Two years of budget cuts have led to falling opportunities in California’s public high schools and have worsened the disparity between schools serving low-income students, according to a new UCLA report.
Free Fall: Educational Opportunities in 2011 by UCLA’s Institute for Democracy, Education, and Access outlines the falling educational opportunities in California’s public high schools and their consequences for student learning and progress to graduation and college.
“This report is a wake-up call for Californians and their leaders,” Superintendent of Public Instruction Tom Torlakson said Monday during a teleconference. “The lights are on [but] the public doesn’t really see how terribly hurt the schools have been and education has been diminished over the last three years.”
The new report is based on a summer survey of 277 high school principals—almost a quarter of the state’s high school principals—and follow-up interviews with a representative sample of 78 of those principals. The majority of those principals reported less instructional time, materials and attention.
- Forty-nine percent said they had shortened the school year.
- Seventy-four percent said they had increased class sizes.
- Sixty-three percent report reduced calculators, measuring instruments, and other key mathematical tools.
- Also, 88 percent of principals said the budget cuts have all but halted their school reform efforts, as key staff have been let go and time for professional development has been eliminated.
Paula Hanzel, a principal at Sacramento New Technology High School, said in her small school of 300 students, every person is key to the success of the program. This year, three teachers have received pink slips.
“We’ve cut as much as we can cut in my school, quite frankly without giving blood,” Hanzel said.

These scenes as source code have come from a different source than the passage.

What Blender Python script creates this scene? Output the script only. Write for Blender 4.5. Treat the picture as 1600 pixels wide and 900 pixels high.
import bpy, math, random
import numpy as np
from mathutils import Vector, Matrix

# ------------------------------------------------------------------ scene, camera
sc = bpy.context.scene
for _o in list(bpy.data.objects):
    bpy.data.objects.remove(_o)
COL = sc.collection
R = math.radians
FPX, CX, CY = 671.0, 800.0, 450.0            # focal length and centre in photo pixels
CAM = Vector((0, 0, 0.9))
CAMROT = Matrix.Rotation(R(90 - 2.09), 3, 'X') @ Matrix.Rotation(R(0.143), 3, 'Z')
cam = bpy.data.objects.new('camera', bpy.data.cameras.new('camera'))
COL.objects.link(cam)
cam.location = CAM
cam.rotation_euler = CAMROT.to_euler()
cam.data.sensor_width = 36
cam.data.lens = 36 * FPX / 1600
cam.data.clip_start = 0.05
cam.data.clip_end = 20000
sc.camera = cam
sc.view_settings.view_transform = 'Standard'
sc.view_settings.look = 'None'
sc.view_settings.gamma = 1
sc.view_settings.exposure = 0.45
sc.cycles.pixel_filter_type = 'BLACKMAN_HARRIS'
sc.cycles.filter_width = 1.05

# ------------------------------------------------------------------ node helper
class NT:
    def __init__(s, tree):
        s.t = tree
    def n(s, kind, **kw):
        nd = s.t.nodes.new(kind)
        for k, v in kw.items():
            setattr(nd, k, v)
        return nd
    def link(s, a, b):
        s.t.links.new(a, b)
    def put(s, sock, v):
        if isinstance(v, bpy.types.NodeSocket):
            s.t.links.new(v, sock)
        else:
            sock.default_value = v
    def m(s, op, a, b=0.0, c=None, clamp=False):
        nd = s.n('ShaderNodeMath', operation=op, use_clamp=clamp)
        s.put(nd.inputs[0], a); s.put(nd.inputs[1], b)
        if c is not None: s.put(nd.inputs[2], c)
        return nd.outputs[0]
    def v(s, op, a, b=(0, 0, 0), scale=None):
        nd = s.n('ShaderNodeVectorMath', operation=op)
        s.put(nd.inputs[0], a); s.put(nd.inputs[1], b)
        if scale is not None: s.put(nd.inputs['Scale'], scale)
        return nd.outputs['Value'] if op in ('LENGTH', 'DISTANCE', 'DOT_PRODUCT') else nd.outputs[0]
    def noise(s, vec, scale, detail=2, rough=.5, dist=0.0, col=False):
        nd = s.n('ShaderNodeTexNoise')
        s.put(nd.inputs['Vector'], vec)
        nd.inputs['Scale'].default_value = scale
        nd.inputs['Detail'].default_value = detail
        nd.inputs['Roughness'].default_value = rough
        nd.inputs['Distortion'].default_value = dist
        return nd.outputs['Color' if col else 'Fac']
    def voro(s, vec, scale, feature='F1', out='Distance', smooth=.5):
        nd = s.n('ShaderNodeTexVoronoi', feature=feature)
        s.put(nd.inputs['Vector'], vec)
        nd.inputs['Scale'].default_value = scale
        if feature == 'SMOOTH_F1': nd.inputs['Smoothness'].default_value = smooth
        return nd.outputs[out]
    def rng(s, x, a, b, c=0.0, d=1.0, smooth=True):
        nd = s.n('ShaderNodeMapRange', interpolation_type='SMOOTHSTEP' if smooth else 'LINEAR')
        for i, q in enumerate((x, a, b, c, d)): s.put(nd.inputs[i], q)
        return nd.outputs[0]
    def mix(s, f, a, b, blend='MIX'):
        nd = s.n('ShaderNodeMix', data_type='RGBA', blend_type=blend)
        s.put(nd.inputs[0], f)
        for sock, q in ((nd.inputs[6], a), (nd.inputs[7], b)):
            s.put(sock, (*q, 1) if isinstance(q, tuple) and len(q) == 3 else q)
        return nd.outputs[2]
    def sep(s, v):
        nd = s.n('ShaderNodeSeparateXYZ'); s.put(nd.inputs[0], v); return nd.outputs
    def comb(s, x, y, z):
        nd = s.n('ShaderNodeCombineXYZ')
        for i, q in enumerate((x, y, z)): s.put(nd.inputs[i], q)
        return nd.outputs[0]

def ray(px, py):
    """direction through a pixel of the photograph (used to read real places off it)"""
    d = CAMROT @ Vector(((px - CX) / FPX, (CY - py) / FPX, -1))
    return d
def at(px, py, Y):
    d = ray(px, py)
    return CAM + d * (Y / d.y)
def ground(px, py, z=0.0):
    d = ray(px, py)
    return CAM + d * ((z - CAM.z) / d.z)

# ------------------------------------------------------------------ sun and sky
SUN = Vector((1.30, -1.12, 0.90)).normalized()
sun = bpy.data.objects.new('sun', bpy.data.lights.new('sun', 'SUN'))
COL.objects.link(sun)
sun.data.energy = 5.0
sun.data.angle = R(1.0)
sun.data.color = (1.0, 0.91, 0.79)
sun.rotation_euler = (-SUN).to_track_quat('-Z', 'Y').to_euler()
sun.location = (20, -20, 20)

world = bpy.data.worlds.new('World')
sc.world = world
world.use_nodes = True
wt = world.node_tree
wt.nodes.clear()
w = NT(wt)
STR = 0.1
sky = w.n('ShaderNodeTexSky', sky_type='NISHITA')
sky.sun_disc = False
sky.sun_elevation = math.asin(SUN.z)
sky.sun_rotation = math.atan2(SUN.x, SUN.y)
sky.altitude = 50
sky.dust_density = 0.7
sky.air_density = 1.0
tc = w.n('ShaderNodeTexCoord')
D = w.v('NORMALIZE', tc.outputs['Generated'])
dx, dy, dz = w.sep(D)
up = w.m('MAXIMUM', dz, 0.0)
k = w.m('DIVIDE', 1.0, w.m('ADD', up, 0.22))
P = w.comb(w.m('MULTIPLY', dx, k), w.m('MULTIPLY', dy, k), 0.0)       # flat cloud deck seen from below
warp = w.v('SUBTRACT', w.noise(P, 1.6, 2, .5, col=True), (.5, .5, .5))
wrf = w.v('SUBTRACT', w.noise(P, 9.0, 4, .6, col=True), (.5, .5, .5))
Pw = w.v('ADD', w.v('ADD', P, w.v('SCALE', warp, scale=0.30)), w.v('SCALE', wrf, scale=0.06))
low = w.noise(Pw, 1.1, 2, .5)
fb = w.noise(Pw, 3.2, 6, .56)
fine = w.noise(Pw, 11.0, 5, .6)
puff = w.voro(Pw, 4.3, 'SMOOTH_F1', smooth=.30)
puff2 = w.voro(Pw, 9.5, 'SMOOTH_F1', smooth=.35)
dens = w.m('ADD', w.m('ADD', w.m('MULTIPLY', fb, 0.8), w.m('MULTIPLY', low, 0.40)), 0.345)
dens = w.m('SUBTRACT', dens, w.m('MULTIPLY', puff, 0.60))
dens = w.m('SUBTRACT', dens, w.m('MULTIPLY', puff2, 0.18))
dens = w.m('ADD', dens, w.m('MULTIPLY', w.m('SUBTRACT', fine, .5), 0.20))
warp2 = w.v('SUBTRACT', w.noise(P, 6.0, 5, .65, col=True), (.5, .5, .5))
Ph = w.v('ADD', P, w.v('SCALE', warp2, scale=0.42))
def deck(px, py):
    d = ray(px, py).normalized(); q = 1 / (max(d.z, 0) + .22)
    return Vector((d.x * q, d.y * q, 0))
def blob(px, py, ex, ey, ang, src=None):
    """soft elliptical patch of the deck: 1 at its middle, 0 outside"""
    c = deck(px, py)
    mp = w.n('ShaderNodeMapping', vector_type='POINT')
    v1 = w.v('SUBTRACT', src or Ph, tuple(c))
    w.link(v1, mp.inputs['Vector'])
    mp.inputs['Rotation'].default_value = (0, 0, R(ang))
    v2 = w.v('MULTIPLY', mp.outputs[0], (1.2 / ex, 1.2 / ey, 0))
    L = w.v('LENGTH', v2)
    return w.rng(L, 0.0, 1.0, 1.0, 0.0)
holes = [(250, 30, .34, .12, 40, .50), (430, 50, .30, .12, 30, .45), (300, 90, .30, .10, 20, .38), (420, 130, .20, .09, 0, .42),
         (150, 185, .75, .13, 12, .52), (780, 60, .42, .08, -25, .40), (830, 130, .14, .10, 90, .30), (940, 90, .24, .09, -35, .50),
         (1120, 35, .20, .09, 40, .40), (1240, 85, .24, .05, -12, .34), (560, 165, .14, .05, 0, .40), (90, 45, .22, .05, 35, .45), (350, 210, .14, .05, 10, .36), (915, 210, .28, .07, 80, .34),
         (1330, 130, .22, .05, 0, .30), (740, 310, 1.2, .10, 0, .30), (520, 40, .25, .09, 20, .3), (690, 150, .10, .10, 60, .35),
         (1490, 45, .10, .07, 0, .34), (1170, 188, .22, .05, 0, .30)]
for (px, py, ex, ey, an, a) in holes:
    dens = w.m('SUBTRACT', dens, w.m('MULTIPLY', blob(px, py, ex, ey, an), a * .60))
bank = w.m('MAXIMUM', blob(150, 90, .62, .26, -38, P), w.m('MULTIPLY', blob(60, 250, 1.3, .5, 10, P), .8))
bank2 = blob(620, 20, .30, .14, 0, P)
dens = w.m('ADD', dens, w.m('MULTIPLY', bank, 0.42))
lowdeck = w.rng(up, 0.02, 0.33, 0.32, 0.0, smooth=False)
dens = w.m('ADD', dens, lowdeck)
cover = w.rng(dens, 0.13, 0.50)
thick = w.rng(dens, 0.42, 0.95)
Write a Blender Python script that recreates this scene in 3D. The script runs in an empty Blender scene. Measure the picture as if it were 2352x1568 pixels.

Todd Ullah, principal at Washington Preparatory High School in South Los Angeles, said his school had also been hit hard in the last three years with layoffs to his teaching, administrative and clerical staff, and security personnel.
“However, the staff and community remain committed to making the school a world-class school,” Ullah said, citing gains in attendance, number of students going to college, and Academic Performance Index, a number that measures students’ progress in standardized tests from one year to the next.
But, Ullah said he’s not sure how far that strong commitment will take them next year.
“We hope to reform and continue to reform,” he said, “but it’s going to be very difficult to ask people to do more with so much less.”
Though the recession has hit all schools, it has had a disproportionate impact on schools in low-income neighborhoods. They are unable to raise as much funds as their counterparts in wealthier communities and are reluctant to ask already-strapped families to contribute for music and arts classes, field trips or sports.
The study found that high-poverty schools raise $1 from private donations for every $20 that low-poverty schools raise.
“It is not too late to stem California’s free fall,” said UCLA IDEA Director John Rogers, “but to do so, Californians will need to understand and act upon the connection between budgets, opportunities and learning outcomes.”
Sacramento principal Hanzel agreed: “I wonder when people in the state of California will recognize you get what you pay for and that we are once again mortgaging our future by not understanding we have to pay for education now if California is going to be strong economically in the future.”